Taliban

IssueMay 2008
News by Andrea D'Cruz

Defence Secretary Des Browne announced on 29 March that Britain should be willing to talk to the Taliban and consider negotiating with elements of the organisation.

However, as reported in the Telegraph, the US-UK strategy of relentlessly targeting experienced Taliban commanders – 200 were killed last year and 100 captured – has resulted in the disintegration of the Taliban old guard, leaving a political vacuum filled by young radicals.

This strategy has created a more radical and extreme organisation and an increasingly splintered organisation that is less capable of asserting its authority.
The military strategy that the UK is pursuing is steadily reducing the possibility of negotiations being successful, if they are ever attempted.

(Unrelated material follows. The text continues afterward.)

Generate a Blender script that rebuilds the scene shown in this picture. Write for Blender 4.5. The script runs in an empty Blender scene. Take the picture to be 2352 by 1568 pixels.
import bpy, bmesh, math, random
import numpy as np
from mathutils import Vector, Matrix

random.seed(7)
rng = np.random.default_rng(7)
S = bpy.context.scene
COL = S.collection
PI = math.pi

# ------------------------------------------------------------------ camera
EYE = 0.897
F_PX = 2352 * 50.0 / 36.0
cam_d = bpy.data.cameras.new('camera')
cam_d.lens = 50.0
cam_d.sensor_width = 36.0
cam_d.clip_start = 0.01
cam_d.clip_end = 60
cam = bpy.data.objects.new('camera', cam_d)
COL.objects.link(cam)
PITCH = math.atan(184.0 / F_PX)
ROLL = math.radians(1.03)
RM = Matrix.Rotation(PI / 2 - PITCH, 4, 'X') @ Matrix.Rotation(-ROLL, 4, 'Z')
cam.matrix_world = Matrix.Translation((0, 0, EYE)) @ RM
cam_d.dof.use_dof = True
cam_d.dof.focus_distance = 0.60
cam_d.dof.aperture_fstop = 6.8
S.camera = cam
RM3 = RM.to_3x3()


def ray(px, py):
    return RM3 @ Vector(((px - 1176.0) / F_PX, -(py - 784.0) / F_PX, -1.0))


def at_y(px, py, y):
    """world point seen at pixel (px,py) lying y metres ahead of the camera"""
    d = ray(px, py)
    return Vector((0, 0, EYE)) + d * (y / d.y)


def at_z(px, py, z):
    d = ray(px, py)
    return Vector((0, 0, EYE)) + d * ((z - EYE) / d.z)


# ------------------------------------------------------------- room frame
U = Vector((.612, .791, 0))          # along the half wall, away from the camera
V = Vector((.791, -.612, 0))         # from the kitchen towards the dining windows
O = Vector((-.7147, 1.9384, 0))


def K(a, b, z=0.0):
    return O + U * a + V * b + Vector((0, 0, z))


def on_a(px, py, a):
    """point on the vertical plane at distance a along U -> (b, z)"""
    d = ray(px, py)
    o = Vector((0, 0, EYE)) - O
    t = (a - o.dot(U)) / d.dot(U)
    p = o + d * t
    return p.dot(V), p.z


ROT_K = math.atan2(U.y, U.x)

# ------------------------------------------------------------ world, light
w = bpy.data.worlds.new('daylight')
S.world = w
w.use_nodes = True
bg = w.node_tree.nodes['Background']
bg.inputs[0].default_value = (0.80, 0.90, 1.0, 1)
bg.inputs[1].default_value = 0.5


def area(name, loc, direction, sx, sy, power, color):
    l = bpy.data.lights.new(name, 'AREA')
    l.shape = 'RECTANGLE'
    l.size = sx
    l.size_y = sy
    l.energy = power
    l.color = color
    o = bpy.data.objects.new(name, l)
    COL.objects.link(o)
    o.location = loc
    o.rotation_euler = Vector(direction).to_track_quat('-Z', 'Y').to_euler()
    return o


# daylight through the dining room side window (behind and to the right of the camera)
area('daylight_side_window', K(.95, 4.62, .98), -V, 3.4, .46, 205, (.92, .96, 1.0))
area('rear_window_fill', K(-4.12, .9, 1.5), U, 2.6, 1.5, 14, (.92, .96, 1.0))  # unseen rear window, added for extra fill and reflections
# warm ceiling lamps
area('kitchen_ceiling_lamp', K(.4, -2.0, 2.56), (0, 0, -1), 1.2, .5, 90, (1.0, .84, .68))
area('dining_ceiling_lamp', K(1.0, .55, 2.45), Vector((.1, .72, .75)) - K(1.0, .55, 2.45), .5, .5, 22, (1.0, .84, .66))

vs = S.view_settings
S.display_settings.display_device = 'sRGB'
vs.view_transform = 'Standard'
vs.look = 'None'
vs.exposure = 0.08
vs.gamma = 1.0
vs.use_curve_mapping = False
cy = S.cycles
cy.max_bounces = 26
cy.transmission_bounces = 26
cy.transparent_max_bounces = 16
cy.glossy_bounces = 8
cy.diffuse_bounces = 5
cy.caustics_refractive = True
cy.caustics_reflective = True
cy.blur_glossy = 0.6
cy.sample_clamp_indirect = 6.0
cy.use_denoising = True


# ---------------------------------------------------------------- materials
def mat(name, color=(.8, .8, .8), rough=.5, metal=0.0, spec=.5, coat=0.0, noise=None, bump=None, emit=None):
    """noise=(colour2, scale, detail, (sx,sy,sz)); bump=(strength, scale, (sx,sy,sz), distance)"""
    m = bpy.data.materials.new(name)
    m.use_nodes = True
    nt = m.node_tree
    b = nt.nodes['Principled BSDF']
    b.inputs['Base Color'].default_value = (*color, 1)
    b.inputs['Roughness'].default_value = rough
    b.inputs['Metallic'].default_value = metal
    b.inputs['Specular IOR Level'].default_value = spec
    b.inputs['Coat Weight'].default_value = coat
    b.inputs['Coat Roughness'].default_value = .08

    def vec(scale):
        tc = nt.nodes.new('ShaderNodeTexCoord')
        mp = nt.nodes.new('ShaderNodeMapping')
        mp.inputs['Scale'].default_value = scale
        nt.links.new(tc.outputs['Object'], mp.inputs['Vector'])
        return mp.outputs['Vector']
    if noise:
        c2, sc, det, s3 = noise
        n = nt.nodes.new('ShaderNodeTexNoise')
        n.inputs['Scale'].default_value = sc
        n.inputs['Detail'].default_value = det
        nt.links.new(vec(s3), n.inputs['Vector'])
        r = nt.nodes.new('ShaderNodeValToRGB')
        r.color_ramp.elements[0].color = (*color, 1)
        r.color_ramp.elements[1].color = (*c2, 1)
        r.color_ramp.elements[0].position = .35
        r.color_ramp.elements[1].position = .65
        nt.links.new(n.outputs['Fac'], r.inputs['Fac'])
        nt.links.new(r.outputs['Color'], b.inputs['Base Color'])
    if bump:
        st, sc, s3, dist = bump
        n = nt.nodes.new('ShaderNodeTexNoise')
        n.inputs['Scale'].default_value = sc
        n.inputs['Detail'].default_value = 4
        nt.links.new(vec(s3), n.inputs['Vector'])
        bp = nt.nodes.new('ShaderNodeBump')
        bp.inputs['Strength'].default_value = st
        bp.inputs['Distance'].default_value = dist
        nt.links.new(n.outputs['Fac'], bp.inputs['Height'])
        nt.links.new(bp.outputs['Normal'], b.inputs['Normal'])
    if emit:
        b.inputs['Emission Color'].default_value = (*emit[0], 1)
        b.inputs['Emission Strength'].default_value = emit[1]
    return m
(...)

At the beginning of April, plans emerged to send 450 additional troops to the country in order to meet the US request that Britain take command of all NATO troops in southern Afghanistan for another two years.

However, paratroop commanders say they want to cut back on Taliban deaths.

Over the past two years British troops have officially killed 7,000 “Taliban insurgents”.

The paratroopers have belatedly realised that this high death toll has boosted the Taliban, with the families of the dead taking up arms against British soldiers, and raised the Taliban’s profile and reputation in the local community.

“We aim to scale back our response to incidents to avoid getting sucked into a cycle of violence among local tribesmen,” said one officer. “This way we aim to continue the process of reducing the Taliban’s influence in Helmand.”

Meanwhile, on 12 March airstrikes ordered by British troops killed four Afghan civilians according to the MoD.

The following week another air raid killed 30 civilians in southern Afghanistan.